Levison’s secure e-mail service was developed in response to the original Patriot Act, he told FoxNews.com. And from the outset, it was intended to store only a username and password, instead of a user's personal information such as a name or phone number.

“The FBI could send national security letters without judicial review. I decided I wouldn’t collect the kind of personal information that the FBI could collect with those letters,” he told FoxNews.com.

“I just didn’t want to be in a position where I had information to turn over.”

Over the years, a variety of government agencies requested information from the company, including the FBI and local authorities. Levison says he complied when required and has kept copies of the requests in his office.
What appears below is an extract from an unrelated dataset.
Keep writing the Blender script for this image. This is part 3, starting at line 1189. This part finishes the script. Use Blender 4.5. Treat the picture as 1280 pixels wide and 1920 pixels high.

“I've got a stack of them in my files,” he said. So what changed this time around?

“What would prompt me to shut down the service was a request that would compromise the privacy of all my users,” Levison told FoxNews.com. “Obviously things are different now and I can’t get into that,” he said.

His Lavabit service encrypts messages with both public and private keys, secured via a user’s password. The service was incredibly secure, one of the reasons Lavabit had some 410,000 users, he said. Or so it seemed.

Levison said in addition to keeping limited customer information, the encryption he employed was extra secure, helping him attract over 400,000 users.

“I made certain assumptions when I built the system that I couldn’t be forced to do a handful of things," he said. "And I may or may not have been wrong about that.”

Although he was unable specify his legal challenge, Levison said he's taking his fight to the Fourth Circuit Court of Appeals.

“We plan on vigorously defending the privacy rights of Lavabit users and the entire American public through the appropriate channels in the court system,” Binnall told FoxNews.com.

“And if we win, Lavabit will return,” Levison added.

“I understand the need for keeping who was under investigation secret. I don’t see the Constitutional basis for keeping the methods used to investigate as secret as they are.”

He added, "Our government shouldn’t be hiding what it’s doing."